My dad arrived in America to get his democracy direct. Here he was still a colonial, an American national, better than slave, but not by much. A ward of the state. Under the circumstances, few Filipino women were allowed to enter, and the shortage of Filipino women meant there would be few Filipino families started here.
It was made worse when Filipinos were seen as taking jobs and women, specifically white women.
Sexual jealousy of Filipinos ran high among white men. “Little Brown Brother” was anything but. He was seen as dashing, romantic and a threat to white male masculinity. It caused a kind of “Filipinophobia,” as I call it in my show, “The Amok Monologues.” There were riots and violence against Filipinos in California, even lynchings.
Anti-intermarriage laws ensued. There could be no Filipino weddings or families. I thought about all that as I watched Daniel and his bride Kristine say their vows for the first time.
My father ultimately got married to a Filipina, but only after nearly 30 years passed since his arrival in America.
My father was 50 years older than me. Great, because it shows things still worked. But not so great because older dads just weren’t the norm. I always thought it was just because he was lacking in social skills.
I didn’t realize it was racism.
It was only after the 1965 Immigration and Naturalization Act that my father and his brother petitioned to get the son of their older brother to come to America. And when Nerring finally arrived a few years later, it took him nearly ten years to be able to petition for his three brothers, his sister and all their respective spouses and ultimately, children.
From that time on, it took 17 years of waiting before the brothers and sister arrived in 1994. And 17 years is considered a short wait.
Two years later in 1996, all the American-bound Guillermo family arrived in San Francisco (many still remain in the Philippines). Thirteen in all.
And that’s what Trump calls “chain migration,’ the brothers and sisters visa he has said he wants to end.
But chain migration has not only achieved family unity for millions. For the Guillermo family, it has produced contributing members of the American middle-class since 1928.
Honoring Daniel
Daniel arrived when he was just nine years old. He lived in the South of Market in San Francisco with his family who recycled the past and worked their way through retail and restaurant jobs to raise the kids. His parents, Susan and Brillante, did an amazing job to herd Daniel and his younger siblings through the public school system.

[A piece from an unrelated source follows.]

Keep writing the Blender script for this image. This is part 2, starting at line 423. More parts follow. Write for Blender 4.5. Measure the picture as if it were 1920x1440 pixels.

After graduation from San Francisco State University, Daniel took his degree and began work in the computer field. He’s been with a top company ever since, earning a good salary, but living frugally. He pooled his resources with his family and bought a pricey home in San Francisco. He met Kristine, herself an immigrant, while they were both students. Now they’re married. Something that was far too difficult in my father’s day.
This is the typical legal immigrant story, especially for Filipinos. Long waits of more than 20 years in some cases before entry, and then hard work before achieving real success as productive members of society.
Daniel’s story has nothing in common with Trump’s hateful stereotype of immigrant criminals who are gang members and must be feared. In fact, most immigrants are like Daniel. Humble, hardworking types–people you won’t see in any headlines.
Or you’re shot, like another nephew who came from the Philippines with Daniel.
Remembering Stephen
That would be Daniel’s cousin Stephen, who was just eight years old when he arrived. And 26 years old when he was gunned down in San Francisco in 2014.
I have written about Stephen’s case extensively. After a night of drinking, celebrating his impending graduation from SF State, he went into the wrong apartment and was gunned down. The gunman was arrested but, the laws in California permit people to shoot to kill if an intruder enters their home.
Stephen was not an intruder looking to do harm to another tenant. He was a smallish kid with a big smile. Didn’t matter. A naturalized citizen. Didn’t matter. San Francisco DA George Gascon doesn’t like to prosecute cases he can’t win. He would not challenge the so-called Castle Doctrine and didn’t charge the shooter, who killed the wrong guy. Gascon has a reputation for going after the low-hanging fruit, releasing minor drug criminals, expunging records of pot arrests, and the like. After three days in city jail, Stephen’s gunman was set free.
There’s no statute of limitations, but the police investigation was limited. Now the case has been allowed to go cold. And the family remains helpless.
There’s been nothing new, just Daniel’s wedding this past weekend, coincidentally days before another significant family marker this Tuesday. It’s Stephen’s birthday on Nov. 27th. This week, he would have been 31 years old.
His death, a bureaucracy’s silence and inaction on a pro-gun law, always feel like punches in the gut.
But like other immigrant families that came before them, our family stays resilient, as it moves forward and grows, in spite of the tragedy it will never forget.
We danced on Saturday. On Tuesday, we remember Stephen–born in the Philippines, naturalized in San Francisco, gunned down in America.